Consider the multiplier, though. You have to multiply a given bit of matter by the speed of light squared to figure out how much energy it would
generate. That's a big number. In practical terms, this theory explains why the energy released from splitting an atom can level a city.
Nuclear weapons demonstrate how the theory works in one
direction: from matter to energy. In a startup, though, you're going the other way around. You're taking an idea and trying to magic it up into something real. You are using your mind and your voice
and your vision and your charm and all your powers of persuasion to get people to see this thing that is not yet real, to believe in it as if it were real, and to invest their own time, money and
passion to make it become real.
A single atom creates a nuclear bomb, and that's how it works in reverse: you have to pour a practically inconceivable amount of energy into an idea to turn it
into something tangible. You have to live it and breathe it.

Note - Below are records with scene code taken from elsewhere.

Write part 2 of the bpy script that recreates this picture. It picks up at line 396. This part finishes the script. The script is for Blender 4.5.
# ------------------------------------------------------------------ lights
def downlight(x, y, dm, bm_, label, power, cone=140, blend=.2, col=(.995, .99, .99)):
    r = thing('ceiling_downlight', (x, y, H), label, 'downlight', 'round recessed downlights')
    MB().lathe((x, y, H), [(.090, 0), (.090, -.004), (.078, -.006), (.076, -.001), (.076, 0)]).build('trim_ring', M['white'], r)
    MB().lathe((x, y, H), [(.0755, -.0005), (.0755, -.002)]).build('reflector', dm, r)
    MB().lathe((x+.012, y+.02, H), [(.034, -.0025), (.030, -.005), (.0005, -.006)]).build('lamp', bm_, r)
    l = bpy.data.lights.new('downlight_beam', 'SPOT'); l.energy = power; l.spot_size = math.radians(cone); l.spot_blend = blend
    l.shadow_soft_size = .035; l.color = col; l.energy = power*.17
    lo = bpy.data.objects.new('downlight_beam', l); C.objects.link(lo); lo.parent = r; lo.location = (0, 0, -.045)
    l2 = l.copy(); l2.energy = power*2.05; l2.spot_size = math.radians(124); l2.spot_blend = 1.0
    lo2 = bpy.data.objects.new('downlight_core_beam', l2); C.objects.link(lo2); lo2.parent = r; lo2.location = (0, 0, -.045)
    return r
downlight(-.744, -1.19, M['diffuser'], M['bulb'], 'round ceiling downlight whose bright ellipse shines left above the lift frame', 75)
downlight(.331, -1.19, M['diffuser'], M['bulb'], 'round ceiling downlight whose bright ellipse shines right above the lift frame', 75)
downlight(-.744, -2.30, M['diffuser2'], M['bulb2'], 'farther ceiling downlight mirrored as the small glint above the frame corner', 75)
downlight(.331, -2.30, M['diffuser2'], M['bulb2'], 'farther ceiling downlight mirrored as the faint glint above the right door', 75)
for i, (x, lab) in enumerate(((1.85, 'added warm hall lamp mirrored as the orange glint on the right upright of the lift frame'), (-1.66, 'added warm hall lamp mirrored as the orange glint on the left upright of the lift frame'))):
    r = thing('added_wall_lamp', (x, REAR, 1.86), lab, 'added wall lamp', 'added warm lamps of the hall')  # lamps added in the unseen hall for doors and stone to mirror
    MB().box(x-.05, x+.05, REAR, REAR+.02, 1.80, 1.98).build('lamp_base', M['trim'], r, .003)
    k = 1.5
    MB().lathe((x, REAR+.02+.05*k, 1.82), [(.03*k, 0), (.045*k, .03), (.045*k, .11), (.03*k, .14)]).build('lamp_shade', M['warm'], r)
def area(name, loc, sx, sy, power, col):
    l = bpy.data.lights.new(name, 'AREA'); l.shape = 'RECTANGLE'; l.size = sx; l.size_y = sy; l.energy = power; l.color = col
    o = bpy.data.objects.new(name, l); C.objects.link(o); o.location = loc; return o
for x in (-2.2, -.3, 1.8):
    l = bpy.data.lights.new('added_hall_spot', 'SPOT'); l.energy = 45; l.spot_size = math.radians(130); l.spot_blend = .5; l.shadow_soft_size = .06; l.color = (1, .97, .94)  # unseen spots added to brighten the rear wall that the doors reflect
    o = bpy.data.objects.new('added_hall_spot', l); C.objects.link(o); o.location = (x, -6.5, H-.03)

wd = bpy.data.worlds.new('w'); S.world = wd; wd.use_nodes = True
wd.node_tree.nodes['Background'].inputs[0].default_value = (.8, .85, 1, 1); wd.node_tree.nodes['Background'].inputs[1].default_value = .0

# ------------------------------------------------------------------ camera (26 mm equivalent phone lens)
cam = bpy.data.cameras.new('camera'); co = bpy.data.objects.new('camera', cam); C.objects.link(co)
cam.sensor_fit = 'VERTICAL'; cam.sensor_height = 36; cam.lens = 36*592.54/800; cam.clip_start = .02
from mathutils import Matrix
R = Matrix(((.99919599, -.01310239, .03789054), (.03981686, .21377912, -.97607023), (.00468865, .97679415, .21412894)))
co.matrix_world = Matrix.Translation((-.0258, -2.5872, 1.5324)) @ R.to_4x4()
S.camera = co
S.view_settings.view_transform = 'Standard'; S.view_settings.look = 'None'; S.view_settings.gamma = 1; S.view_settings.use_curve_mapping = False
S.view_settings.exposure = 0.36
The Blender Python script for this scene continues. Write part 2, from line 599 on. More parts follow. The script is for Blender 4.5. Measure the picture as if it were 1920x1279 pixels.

You have to be willing to tell your story a hundred times a day, every day, for years, without losing a micron of passion, and you have to
have a whole team of people around you who are doing the same. You have to multiply your idea times the speed of light squared in order to turn it into an actual company.
This is why people
invest in teams, because it is virtually impossible for a single person to generate enough energy to make the intangible tangible. It also explains why so many people come back to the startup world
again and again: because that feeling of creating something solid from something ephemeral, of having a thought and then seeing it manifest, is completely and utterly addictive. It strikes at the core
of our creative impulse, and it feels gooood.
If you are in a startup and it seems hard, that's because it is. It is hard work to turn an idea into something real. It requires your total
commitment and your unwavering faith. But those things that require the greatest commitment are often the things that are the most rewarding, the things that make us feel most alive.